Unter den Arbeits- und Schauräumen des Wiener Studios liegt seine Werkstatt. Ihr größeres Pendant befindet sich in Südtirol. Auf seinem Bauernhof in Deutschnofen hat Pircher sich eine Metallwerkstatt und eine Tischlerei eingerichtet. Alle paar Monate kommt er mit der Familie hierher. Irgendwann will der Designer ganz in seine Heimat zurück. Dabei ist der Begriff Designer zu kurz gegriffen. „Ich sehe mich eher als Erfinder“, erklärt er.

Lösungen für die Gesellschaft

Pircher ist Maschinenbaumeister, lehrte an der Landesfachschule in Brixen und lernte dort, dass er selbst noch lernen wollte. „Ich habe mich entschieden, Produktdesign zu studieren, weil ich Lösungen für die Gesellschaft entwickeln wollte. Das geht über die Masse vielleicht besser wie als Künstler, der in seinem Elfenbeinturm sitzt“, erklärt er. Mit 28 Jahren begann er an der Universität für angewandte Kunst in Wien sein Studium bei Stardesigner Ron Arad. Später arbeitete er für die Lomographische Gesellschaft in Wien, entwickelte den Lomoclip und zwei analoge Fotokameras und lernte den Schweizer Peugeot kennen, der dort Schriften entwarf.

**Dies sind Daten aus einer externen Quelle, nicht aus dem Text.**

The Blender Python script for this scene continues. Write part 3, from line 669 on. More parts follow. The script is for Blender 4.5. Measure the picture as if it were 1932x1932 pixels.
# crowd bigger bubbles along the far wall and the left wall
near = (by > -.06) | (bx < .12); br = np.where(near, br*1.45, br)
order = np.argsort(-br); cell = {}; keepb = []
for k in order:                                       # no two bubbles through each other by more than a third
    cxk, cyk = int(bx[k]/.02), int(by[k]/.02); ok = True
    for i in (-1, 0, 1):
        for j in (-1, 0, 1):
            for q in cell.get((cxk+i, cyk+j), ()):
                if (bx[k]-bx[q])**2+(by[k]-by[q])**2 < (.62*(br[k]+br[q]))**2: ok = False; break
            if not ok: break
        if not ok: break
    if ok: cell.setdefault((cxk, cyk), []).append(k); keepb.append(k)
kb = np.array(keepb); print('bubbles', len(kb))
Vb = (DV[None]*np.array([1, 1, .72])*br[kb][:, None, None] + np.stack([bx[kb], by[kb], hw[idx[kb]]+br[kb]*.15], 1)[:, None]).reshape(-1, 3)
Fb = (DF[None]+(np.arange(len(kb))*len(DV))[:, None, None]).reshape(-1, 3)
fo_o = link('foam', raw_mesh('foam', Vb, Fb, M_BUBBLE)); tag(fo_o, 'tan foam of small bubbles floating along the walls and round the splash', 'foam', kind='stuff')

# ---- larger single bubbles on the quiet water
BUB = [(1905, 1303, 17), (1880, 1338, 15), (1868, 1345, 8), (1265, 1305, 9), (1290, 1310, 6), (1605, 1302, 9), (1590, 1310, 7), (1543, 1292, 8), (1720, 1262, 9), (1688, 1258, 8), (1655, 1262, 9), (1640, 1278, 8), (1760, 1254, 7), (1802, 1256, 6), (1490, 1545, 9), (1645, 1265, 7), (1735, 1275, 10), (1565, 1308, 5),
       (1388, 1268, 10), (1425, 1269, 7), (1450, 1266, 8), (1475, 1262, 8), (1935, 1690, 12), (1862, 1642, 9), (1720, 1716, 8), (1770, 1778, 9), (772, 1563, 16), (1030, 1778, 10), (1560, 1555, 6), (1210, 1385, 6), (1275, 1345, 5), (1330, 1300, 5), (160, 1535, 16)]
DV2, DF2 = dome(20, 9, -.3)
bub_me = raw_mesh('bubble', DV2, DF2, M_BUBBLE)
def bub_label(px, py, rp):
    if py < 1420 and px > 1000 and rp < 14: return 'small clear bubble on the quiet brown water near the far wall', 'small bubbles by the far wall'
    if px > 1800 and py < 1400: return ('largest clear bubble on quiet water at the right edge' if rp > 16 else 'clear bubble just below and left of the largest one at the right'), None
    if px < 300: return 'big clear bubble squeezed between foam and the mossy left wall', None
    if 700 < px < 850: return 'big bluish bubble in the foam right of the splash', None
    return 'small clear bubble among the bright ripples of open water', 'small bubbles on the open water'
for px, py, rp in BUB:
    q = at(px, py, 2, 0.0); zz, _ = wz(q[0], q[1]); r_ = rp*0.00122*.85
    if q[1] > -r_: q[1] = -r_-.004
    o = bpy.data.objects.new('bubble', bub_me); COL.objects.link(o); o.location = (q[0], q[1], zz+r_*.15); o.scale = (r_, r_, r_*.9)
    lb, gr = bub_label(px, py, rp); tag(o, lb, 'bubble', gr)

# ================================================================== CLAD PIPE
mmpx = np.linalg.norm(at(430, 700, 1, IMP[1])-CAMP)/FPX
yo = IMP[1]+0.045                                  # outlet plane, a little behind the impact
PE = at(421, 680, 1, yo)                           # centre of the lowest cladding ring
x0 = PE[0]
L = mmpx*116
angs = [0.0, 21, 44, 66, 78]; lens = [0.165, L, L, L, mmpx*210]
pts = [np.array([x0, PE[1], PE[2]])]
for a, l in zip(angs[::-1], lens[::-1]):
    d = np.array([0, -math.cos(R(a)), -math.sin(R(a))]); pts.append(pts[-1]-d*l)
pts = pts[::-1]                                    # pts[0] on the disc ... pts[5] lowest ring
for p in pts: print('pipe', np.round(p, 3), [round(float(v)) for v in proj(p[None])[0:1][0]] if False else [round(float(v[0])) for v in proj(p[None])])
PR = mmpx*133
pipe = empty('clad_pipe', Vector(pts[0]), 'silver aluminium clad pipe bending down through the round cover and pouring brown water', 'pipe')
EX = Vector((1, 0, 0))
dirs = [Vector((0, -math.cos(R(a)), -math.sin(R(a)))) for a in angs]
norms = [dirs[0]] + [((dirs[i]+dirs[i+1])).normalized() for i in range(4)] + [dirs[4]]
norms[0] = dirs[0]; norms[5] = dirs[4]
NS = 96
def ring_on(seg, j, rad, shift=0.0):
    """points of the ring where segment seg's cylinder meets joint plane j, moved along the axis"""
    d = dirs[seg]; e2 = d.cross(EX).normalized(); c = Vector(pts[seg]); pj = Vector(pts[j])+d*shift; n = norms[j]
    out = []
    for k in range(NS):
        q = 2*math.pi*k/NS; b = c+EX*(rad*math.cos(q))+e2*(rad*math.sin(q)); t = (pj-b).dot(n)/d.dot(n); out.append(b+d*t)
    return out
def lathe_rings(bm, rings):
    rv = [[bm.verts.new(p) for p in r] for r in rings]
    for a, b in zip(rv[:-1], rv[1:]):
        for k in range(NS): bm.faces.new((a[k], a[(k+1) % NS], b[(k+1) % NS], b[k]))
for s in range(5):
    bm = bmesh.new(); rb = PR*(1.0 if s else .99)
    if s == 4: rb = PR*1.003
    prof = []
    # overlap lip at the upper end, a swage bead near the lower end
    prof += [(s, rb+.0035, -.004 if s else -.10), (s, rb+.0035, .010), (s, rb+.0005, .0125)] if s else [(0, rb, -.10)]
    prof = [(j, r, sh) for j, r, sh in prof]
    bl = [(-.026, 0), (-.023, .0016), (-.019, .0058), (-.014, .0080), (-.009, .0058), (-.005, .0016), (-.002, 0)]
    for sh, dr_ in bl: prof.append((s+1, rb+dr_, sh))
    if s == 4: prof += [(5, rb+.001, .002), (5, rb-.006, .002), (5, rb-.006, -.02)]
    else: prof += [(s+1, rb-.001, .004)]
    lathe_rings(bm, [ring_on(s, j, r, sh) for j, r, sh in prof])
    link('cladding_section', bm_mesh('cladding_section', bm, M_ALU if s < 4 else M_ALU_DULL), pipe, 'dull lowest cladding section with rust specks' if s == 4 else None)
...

Mit Walking Chair wollte man gemeinsam neue Wege gehen. Das Duo bricht eingefahrene Situationen und konventionelle Denkmuster auf. Es schmückt Apotheken mit ihren Abfallprodukten, lässt Manager zum Ping-Pong-Schläger greifen und macht eine Bar wieder zum „Puff“. Begleitend zu den Projekten entstehen Songs. Pircher hat die Instrumente dazu entworfen. Das Musikmachen überlässt er seiner Frau und Peugeot. „Wir sagen ja: We make things and songs. Wir machen den Wahnsinn“, lacht der Erfinder.